True. Let x\in f^{-1}(A\cup B). Then f(x)\in A or f(x)\in B. Therefore x\in f^{-1}(A)\cup f^{-1}(B). Next, let x\in f^{-1}(A)\cup f^{-1}(B). Then f(x)\in A or f(x)\in B. So f(x)\in A\cup B and x\in f^{-1}(A\cup B).

First trial. False. There is a mapping f:X\rightarrow Y of X into Y. Suppose that there is f^{-1}(A)\cap f^{-1}(B) = \phi. And let y \in A \cap B such that A \subset Y and B \subset Y. Then f(a) = y for some a \in f^{-1}(A) and f(b) = y for some b \in f^{-1}(B). For the condition, a and b cannot be in f^{-1}(A)\cap f^{-1}(B).

틀렸댄다. 고민 좀 더 해보자. 흑흑...

Second trial. True. Let x \in f^{-1}(A\cap B). Then f(x)\in A\cap B. This means that x\in f^{-1}(A) and x\in f^{-1}(B). Therefore x\in f^{-1}(A)\cap f^{-1}(B). Next, let x \in f^{-1}(A)\cap f^{-1}(B). Then f(x)\in A and f(x)\in B. That means f(x)\in A\cap B so x\in f^{-1}(A\cap B).

참... 그랬어요

First trial.

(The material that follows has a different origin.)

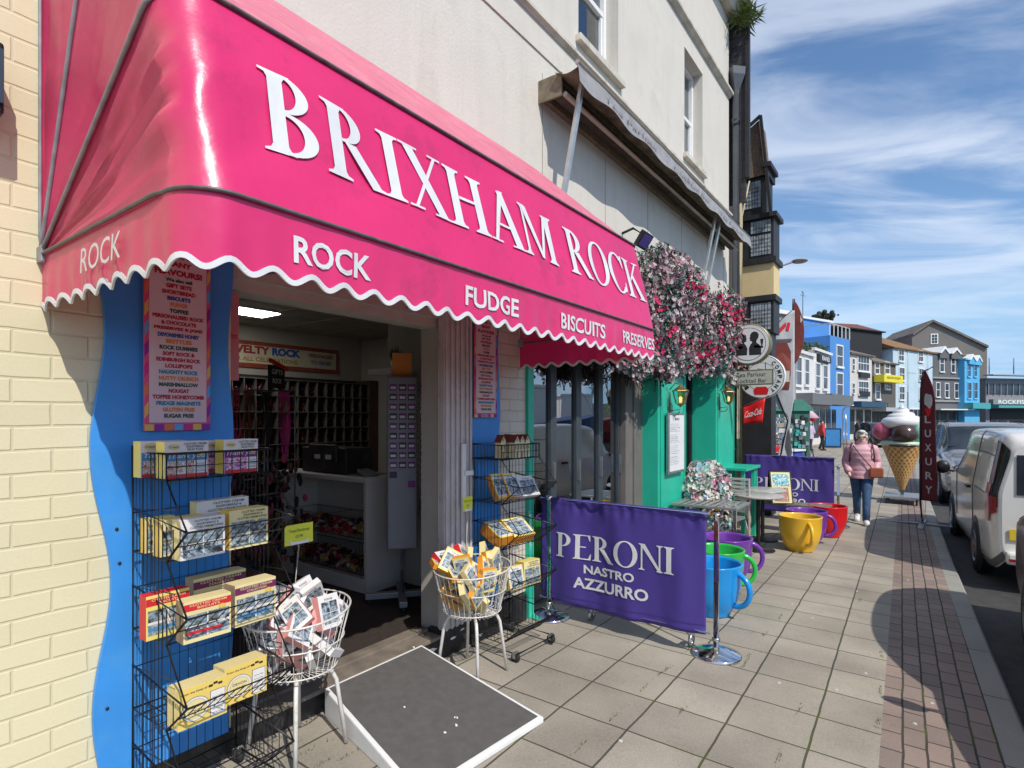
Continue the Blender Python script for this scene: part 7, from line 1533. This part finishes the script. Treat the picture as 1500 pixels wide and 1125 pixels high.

True. Let y_1\in f(A\cup B), y_2\in f(A)\cup f(B). Then f^{-1}(y_1)\subset A\cup B and f^{-1}(y_2)\subset A or f^{-1}(y_2)\subset B, respectively. We know that what a element is in A\cup B and what a element is in A or B are exactly same.

Second trial. True. Let y\in f(A\cup B). Then f(x)=y for some x\in A\cup B. This means x\in A or x\in B. Therefore y\in f(A)\cup f(B). And let y\in f(A)\cup f(B). Then f(x)=y for some x\in A or x\in B. This means that x\in A\cup B so y\in f(A\cup B).

It is not always true. Suppose that there exists an element y\in f(A)\cap f(B) and A\cap B=\phi. Then there is no element in f(A\cap B).